Thursday, February 7, 2008

Basic Wine and Cheese Pairings

All wine connoisseurs will tell you that there are specific wines that match up with specific foods and pairing wine with cheese is no exception. However, it can be argued that there are no definite answers, only basic guidelines. The best way to find out this information is to find your own personal preference and to be creative. Use the guidelines as you wish, but only you can decide which cheese you like to go with which wine.

The basic wine and cheese pairings that you will find, if you look at any website or in any book on such a subject are basically following two simple rules. White wines tend to go well with soft cheeses that have a stronger, more pungent flavor and smell. Red wines generally work better with hard cheeses that have much milder flavors. Once you bear these rules in mind, it can't hurt to be imaginative and try out different combinations to see which ones you like. You never know you might just find a wine and cheese pairing that differs from the rules, but still works well anyway!

When looking at white wines, the fruitier and sweeter white wines and the dessert wines tend to work really well with a massive range of cheeses, from the hard to the soft, from the smelly to the mild. If you are planning a wine and cheese party, this wine would be the best place to start, especially if you are a beginner in such a topic. Dry white wines tend to only work with a few select cheeses, as I will explain.

Champagne and sparkling white wines have a tendency to work well with strong cheeses such as Brie and Camembert. If you prefer a nice bottle of Chardonnay, however, the best cheese that you should start at is milder and much softer to the sense of smell. Something like mild cheddar, perhaps, or Gruyere. Goat cheeses seem to work really well with most of the Loire Valley wines and also a nice bottle of Sauvignon Blanc.

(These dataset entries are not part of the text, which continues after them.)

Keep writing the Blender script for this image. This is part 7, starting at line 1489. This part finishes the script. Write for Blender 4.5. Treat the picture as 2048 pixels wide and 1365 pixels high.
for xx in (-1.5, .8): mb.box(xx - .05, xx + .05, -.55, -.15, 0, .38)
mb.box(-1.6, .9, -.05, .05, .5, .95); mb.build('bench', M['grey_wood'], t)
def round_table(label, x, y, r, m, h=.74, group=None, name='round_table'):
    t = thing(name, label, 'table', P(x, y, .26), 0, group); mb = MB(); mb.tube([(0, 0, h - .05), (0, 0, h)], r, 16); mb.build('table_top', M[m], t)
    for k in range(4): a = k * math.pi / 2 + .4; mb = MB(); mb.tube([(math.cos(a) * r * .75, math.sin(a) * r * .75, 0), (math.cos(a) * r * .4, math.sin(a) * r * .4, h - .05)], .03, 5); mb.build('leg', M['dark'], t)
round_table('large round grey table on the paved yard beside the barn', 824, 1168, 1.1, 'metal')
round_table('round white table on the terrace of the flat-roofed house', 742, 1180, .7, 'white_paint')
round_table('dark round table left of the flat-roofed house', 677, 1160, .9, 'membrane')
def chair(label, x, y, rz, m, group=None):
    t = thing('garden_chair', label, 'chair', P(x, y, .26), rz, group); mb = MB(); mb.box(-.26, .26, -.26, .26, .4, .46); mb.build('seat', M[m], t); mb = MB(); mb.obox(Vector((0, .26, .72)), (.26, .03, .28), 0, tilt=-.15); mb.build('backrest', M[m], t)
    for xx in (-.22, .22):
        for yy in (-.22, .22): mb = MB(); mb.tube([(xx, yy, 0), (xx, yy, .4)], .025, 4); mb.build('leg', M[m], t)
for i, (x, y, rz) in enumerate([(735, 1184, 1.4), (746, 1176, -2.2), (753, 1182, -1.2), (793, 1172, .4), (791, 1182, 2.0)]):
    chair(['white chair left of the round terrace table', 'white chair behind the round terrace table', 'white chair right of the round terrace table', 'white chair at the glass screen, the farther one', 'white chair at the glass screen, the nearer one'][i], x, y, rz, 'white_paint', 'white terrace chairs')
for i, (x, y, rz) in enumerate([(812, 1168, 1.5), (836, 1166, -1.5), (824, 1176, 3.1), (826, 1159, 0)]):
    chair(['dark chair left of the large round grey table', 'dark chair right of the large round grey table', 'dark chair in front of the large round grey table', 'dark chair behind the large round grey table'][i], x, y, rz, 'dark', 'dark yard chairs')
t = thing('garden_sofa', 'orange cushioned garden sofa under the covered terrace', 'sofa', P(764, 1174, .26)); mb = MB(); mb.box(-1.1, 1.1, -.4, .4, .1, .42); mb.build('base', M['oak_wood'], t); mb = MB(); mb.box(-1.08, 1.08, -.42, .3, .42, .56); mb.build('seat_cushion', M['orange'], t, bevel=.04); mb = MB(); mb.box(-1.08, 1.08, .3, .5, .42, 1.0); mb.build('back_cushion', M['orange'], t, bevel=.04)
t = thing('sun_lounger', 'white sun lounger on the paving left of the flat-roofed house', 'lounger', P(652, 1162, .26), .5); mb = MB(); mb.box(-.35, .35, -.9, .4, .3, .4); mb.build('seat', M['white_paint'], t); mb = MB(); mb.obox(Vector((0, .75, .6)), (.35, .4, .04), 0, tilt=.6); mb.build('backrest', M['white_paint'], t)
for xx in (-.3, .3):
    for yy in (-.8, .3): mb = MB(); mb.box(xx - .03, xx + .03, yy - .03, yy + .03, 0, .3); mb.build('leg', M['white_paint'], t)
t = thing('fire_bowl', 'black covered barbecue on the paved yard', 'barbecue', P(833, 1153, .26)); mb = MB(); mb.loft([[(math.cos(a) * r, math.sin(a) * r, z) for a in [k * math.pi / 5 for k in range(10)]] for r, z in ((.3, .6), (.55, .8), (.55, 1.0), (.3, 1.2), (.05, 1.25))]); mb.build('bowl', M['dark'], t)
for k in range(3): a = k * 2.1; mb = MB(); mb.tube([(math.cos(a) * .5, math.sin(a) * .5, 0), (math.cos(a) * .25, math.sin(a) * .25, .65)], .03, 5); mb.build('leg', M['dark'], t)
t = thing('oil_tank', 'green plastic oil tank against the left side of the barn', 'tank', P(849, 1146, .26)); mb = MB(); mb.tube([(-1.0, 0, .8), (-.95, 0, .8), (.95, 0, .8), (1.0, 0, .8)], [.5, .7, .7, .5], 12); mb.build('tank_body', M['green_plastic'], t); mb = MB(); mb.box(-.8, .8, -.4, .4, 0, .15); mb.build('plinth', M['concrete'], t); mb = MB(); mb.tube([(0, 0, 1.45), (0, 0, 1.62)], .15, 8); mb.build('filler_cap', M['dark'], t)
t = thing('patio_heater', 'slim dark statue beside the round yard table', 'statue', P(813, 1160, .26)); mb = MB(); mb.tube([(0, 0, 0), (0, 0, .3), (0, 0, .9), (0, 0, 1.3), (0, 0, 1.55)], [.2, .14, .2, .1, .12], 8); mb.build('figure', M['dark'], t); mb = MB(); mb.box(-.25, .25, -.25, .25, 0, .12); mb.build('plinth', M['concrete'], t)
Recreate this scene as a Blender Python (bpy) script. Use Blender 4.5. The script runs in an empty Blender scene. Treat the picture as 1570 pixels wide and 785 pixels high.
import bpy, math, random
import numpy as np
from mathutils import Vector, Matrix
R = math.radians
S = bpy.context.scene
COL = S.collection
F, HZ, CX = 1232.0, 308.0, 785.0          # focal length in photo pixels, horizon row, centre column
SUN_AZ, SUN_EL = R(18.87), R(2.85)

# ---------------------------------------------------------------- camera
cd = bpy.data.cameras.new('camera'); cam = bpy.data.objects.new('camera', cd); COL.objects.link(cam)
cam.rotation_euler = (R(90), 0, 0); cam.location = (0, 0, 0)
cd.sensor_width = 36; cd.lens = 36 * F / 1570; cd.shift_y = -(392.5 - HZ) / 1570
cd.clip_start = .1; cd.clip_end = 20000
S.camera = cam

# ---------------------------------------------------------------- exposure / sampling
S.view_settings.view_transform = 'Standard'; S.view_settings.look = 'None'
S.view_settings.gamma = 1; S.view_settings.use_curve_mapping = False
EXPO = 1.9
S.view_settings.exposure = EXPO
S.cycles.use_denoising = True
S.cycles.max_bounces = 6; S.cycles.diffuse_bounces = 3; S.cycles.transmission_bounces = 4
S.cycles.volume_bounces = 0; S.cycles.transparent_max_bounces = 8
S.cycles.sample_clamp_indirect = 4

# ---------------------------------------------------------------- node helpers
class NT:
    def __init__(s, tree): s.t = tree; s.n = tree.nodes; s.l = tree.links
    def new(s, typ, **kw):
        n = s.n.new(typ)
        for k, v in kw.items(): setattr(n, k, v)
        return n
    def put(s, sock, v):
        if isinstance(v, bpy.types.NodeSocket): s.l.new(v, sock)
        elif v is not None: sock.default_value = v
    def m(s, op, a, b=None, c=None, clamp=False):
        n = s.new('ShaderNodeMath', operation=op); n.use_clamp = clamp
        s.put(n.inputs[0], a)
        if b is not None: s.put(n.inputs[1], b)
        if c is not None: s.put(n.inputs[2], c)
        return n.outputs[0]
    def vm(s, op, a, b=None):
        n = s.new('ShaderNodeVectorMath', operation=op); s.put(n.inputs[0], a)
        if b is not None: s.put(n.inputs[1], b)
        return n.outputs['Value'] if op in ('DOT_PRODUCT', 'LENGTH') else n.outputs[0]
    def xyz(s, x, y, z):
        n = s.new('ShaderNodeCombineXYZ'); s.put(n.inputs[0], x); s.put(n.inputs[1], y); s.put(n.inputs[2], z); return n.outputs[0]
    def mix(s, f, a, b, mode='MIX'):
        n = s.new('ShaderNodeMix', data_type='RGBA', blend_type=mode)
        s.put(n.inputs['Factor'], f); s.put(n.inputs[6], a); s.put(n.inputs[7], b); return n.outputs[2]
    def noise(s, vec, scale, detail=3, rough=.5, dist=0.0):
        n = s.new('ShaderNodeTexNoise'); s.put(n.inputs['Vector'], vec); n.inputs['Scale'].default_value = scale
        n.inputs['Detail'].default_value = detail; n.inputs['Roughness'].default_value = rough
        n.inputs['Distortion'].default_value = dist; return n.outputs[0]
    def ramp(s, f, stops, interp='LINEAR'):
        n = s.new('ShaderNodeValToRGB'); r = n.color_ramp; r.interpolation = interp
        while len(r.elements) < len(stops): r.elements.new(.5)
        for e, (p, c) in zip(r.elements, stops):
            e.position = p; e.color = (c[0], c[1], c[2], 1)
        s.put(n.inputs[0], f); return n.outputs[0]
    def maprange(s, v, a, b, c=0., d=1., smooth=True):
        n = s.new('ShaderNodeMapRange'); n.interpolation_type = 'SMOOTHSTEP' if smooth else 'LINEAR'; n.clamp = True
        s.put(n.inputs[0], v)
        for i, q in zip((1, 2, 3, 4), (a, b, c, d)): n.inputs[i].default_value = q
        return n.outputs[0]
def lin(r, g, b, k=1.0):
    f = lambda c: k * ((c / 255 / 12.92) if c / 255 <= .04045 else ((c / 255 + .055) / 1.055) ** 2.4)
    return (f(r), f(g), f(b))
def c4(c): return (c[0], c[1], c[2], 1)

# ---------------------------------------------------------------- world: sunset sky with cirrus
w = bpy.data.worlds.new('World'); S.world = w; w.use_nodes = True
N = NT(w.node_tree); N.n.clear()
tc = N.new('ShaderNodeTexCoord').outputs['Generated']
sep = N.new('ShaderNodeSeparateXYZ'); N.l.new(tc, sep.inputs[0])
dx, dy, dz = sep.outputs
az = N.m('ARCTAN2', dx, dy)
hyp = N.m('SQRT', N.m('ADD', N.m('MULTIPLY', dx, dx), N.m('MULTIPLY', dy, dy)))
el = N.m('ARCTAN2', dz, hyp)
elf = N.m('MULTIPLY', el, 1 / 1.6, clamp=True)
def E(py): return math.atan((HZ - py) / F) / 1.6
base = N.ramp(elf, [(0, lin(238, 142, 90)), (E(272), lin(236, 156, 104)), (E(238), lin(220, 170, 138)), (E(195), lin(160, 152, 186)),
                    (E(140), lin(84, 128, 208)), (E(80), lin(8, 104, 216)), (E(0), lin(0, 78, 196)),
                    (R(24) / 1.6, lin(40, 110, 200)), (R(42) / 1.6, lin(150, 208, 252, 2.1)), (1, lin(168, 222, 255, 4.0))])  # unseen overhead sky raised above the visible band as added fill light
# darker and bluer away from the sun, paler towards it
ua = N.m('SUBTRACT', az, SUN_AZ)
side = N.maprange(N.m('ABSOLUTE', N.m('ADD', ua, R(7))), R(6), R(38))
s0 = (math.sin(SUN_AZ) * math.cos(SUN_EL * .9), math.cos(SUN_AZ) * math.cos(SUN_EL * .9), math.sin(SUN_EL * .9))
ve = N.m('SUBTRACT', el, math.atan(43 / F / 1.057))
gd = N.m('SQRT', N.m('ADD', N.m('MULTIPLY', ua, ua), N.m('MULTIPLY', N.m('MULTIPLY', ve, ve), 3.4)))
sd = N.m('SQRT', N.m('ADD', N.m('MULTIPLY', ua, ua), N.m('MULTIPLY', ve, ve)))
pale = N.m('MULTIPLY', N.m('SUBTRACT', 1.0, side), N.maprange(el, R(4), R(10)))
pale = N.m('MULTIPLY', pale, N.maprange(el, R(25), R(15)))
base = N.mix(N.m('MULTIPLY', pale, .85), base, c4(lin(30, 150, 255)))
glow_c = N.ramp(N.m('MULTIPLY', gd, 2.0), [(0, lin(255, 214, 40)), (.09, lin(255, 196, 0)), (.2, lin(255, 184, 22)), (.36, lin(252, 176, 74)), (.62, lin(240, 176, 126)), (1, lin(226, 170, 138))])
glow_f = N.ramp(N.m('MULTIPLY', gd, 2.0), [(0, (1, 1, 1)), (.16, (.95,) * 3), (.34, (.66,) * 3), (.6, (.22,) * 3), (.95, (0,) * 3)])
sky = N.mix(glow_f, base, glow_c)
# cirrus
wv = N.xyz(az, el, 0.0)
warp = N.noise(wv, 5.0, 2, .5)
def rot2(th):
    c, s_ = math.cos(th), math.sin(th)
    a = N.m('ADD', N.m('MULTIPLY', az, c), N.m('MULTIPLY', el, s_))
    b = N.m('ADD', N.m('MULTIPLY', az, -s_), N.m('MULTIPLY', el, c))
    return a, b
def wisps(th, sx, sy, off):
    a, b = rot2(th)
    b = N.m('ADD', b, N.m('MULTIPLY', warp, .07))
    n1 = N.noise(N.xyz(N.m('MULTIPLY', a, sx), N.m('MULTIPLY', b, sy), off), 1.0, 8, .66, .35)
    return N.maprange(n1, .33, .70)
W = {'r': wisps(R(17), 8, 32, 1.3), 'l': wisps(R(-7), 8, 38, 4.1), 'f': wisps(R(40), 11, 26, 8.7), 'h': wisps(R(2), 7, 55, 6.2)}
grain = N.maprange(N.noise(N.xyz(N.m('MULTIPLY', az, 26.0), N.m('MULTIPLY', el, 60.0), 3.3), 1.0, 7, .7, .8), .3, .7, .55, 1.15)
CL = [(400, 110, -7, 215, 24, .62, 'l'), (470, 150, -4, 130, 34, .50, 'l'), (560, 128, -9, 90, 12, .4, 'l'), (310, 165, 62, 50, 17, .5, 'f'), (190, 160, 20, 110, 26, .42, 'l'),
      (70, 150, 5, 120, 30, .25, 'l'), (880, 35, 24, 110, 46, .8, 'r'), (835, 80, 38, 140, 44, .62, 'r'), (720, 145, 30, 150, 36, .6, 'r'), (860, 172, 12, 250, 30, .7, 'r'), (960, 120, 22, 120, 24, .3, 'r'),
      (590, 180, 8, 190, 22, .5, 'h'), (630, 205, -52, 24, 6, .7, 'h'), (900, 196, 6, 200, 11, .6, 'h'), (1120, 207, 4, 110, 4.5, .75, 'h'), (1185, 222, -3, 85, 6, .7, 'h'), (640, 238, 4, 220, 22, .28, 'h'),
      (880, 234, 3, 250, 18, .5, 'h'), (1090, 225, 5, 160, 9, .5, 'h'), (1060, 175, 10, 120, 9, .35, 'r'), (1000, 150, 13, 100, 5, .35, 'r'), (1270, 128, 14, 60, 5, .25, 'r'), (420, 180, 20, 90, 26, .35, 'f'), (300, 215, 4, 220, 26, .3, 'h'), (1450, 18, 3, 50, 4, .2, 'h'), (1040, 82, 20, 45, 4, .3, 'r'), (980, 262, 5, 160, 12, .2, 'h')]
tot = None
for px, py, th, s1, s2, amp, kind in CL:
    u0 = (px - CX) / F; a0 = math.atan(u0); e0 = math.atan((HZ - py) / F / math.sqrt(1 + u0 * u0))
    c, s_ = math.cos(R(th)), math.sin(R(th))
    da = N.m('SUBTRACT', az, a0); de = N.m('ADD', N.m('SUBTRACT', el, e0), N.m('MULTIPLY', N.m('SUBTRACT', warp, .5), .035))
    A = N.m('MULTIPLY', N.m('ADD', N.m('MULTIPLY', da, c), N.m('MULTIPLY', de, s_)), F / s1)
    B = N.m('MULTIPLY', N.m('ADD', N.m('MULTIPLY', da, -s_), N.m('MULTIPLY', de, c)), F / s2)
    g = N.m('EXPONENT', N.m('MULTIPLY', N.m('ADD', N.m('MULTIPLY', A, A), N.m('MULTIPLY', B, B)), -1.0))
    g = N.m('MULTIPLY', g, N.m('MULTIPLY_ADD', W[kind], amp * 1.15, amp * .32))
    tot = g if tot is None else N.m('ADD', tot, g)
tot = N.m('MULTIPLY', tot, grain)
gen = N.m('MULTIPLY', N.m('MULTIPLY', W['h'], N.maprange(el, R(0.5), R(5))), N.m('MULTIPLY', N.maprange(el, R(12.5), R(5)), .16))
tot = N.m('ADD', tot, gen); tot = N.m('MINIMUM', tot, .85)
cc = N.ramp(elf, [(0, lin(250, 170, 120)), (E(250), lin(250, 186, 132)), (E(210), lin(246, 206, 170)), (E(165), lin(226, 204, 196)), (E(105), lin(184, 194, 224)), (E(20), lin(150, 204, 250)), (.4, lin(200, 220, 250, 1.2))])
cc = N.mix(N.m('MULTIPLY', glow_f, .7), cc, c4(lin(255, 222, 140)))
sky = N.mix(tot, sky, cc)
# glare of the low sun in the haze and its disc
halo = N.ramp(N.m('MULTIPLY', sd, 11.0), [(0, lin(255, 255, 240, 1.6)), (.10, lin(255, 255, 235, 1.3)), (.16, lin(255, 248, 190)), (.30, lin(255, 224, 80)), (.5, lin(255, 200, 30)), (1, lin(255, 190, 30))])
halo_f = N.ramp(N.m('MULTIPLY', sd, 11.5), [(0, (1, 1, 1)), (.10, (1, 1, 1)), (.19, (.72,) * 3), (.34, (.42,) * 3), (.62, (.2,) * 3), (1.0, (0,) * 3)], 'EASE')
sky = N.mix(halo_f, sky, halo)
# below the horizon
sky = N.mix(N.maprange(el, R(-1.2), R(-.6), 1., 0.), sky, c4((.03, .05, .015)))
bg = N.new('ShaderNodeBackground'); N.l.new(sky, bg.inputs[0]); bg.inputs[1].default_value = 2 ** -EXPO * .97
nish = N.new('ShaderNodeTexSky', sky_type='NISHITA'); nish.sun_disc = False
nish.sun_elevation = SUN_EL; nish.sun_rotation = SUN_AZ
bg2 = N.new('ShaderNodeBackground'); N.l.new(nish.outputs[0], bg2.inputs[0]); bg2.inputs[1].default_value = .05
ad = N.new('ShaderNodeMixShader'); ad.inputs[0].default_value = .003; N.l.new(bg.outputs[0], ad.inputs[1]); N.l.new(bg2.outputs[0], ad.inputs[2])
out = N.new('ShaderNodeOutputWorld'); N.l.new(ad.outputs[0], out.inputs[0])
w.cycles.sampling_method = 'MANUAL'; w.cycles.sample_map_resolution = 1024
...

When looking at red wines, bear in mind the above guideline - harder, yet milder tasting cheeses work better. Therefore, if you are about to open a bottle of Cabernet Sauvignon, a Camembert or sharp cheddar would be the cheese of choice. A bottle of Shiraz would also go nicely with the strong cheddar. If you were to be eating Stilton or Gorgonzola, however, a nice fortified wine, such as Port would be the best pairing.

Some other wine and cheese suggestions:
Beaujolais - brie, feta, muenster
Bordeaux - havarti
Cabernet Sauvignon - brie, camembert, strong cheddar, Danish blue
Champagne - vintage brie, mild cheddar, chevre, colby, edam, gouda
Chardonnay - mild cheddar, gruyere, provolone
Chenin Blanc - camembert
Gewurztraminer - boursin, caraway, chevre, swiss
Riesling - cheshire, colby, edam, gouda, monterey jack
Rioja - strong cheddar, havartiSancerre - goat cheese
Sauvignon Blanc - strong cheddar, gruyere
Sherry - bleu
Sherry, sweet - vintage brie
Port, Tawny - bleu, roquefort, stilton
White Zinfandel - cream cheese
Zinfandel - muenster

At the end of the day, these are only guidelines to allow you to pair cheese and wine accordingly. You are an individual, and should therefore experiment with your own tastes. Why not have a wine and cheese party and work out different combinations? The more you try, the more likely you are to find a good combination. Have fun with your wine and cheese, but most of all, enjoy it!